In terms of employment prospects, new blood in American watchmaking is providing a new level of confidence in the employment market. Young companies like RGM Watch company and Devon are leading the charge.

Paths to Learning

Learning or being educated is the initial step to become a watchmaker. And there are only two routes to take. One is through a technical or trade school. Some colleges also offer a bachelor’s or an associate program. The other route is through apprenticeship. A dedicated master-student setup speeds up the learning process because the emphasis is on getting things done rather than understanding concepts first.

Knowledge, Skills, and Characteristics

Whichever route you will take, you need to enhance your experience and skills.

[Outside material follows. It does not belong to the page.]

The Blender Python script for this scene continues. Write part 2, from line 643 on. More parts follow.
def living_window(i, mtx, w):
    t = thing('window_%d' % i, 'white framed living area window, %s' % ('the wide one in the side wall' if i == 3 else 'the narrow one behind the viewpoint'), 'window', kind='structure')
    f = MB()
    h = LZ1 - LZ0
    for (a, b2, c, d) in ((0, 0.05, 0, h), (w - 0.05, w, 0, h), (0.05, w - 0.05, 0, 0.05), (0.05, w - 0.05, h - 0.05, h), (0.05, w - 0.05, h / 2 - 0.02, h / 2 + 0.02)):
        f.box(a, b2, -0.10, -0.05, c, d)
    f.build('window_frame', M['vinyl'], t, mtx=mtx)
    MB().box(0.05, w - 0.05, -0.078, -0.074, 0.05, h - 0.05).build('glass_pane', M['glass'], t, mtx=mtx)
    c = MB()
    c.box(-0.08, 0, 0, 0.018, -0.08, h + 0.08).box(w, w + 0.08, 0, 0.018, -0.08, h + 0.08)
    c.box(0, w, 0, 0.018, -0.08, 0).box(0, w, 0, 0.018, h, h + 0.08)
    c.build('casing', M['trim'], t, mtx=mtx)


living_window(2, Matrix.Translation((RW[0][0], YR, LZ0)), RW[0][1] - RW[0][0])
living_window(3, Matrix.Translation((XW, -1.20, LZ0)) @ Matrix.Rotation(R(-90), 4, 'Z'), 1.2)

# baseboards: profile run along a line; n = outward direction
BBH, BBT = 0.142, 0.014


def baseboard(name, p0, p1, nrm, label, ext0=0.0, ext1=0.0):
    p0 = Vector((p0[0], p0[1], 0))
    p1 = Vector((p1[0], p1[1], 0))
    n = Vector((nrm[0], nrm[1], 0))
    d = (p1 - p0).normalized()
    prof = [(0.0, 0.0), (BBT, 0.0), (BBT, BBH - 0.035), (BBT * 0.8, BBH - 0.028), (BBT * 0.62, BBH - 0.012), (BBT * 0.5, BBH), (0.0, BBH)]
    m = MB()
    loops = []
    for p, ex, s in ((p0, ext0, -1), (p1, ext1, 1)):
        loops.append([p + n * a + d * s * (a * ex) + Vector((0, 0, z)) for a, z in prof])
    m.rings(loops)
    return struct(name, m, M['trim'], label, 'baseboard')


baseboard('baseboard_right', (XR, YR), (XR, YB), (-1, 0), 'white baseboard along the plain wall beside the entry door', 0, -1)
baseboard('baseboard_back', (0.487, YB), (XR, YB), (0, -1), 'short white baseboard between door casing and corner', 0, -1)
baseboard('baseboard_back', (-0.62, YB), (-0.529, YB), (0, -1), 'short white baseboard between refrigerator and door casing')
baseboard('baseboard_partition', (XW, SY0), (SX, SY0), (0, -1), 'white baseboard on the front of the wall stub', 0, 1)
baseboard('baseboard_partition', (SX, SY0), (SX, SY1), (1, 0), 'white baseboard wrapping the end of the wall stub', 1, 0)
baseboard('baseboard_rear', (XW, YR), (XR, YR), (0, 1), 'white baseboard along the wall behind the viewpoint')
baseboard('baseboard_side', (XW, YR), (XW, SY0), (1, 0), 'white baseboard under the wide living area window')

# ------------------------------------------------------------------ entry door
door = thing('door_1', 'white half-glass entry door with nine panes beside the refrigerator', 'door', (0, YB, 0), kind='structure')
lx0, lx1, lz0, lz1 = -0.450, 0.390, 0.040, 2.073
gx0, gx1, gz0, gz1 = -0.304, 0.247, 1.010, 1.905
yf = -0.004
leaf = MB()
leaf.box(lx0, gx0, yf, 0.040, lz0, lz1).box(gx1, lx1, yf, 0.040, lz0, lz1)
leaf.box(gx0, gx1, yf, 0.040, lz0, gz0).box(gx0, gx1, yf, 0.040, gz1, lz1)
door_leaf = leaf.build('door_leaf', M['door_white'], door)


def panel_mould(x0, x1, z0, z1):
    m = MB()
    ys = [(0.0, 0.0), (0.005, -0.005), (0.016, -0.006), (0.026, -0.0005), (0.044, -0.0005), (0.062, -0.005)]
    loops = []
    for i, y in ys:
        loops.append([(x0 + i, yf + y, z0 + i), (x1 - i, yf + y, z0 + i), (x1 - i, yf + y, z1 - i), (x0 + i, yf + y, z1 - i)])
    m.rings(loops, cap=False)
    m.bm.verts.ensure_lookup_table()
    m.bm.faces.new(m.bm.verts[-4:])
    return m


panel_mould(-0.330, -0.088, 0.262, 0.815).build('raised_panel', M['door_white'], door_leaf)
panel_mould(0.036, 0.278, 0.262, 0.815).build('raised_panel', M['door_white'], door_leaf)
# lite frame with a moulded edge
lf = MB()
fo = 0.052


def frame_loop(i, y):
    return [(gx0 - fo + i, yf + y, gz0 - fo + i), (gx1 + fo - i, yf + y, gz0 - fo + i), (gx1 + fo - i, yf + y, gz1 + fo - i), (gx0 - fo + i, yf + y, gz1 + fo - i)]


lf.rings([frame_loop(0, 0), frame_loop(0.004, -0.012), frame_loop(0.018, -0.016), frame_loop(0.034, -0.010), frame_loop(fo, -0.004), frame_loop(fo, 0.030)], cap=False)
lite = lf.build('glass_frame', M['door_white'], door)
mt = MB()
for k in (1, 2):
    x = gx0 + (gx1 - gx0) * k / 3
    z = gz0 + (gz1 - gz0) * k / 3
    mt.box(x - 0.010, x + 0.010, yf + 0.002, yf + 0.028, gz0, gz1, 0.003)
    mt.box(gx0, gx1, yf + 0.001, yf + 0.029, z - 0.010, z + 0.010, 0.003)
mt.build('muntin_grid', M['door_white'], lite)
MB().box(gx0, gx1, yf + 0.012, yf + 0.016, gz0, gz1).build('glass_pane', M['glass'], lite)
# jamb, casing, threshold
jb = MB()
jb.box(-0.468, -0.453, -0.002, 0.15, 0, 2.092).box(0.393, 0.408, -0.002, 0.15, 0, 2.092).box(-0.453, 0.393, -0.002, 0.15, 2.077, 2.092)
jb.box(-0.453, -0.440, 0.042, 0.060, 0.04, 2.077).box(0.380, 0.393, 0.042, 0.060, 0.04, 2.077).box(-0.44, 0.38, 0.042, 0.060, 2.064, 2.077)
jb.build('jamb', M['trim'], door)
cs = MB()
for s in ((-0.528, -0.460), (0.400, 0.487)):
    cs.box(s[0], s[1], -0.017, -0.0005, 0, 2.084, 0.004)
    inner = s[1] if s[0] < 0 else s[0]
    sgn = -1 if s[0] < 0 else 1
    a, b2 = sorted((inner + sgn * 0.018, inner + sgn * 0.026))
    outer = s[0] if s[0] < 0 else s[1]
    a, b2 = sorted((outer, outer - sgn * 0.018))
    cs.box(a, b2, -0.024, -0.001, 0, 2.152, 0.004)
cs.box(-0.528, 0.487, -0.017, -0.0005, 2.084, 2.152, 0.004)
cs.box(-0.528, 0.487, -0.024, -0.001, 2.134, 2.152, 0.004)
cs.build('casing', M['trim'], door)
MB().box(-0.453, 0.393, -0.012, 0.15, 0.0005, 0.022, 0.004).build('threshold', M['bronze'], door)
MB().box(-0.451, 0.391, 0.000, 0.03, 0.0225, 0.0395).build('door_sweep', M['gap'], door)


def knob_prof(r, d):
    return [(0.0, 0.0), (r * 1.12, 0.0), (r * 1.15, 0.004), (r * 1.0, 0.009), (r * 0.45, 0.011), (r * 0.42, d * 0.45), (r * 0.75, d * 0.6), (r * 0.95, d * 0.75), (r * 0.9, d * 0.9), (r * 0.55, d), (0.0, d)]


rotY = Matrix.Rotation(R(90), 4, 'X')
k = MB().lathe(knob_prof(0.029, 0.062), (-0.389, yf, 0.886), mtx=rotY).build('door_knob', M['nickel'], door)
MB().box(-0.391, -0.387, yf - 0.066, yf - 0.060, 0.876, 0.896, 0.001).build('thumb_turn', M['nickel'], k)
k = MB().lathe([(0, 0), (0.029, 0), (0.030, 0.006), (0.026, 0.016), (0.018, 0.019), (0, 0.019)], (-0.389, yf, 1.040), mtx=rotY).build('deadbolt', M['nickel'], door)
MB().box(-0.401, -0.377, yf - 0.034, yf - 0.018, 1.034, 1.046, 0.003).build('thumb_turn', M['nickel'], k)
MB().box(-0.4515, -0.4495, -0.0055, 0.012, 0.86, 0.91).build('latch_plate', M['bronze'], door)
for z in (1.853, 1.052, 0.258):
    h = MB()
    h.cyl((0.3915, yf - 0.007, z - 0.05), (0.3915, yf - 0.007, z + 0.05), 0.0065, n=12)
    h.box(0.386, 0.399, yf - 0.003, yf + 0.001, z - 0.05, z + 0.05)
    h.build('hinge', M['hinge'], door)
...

You must also possess inherent characteristics that allow you to do your job well as a watchmaker. There are specific areas whereby you need to function at a high level. Experts in the trade have narrowed down the requirements into three basic things: hands, eyes, and knowledge.

Craftsmanship always involves the use of the hand. Thus, the term manual labor. A watchmaker’s success is defined by a steady hand and good eye coordination. You also need to get accustomed to using a magnifying eyepiece.

A watch is a precision device. You can’t produce an accurate device if it’s done in haste. You need to possess an infinite supply of patience, and ice must be running through your veins. You strive for perfection, and your ability to solve problems is critical. If there’s an obstacle in the process, you must be able to find a way to circumvent the problem.

With the resurgence of watchmaking in America, you have an excellent opportunity to become a horologist. Do you have what it takes?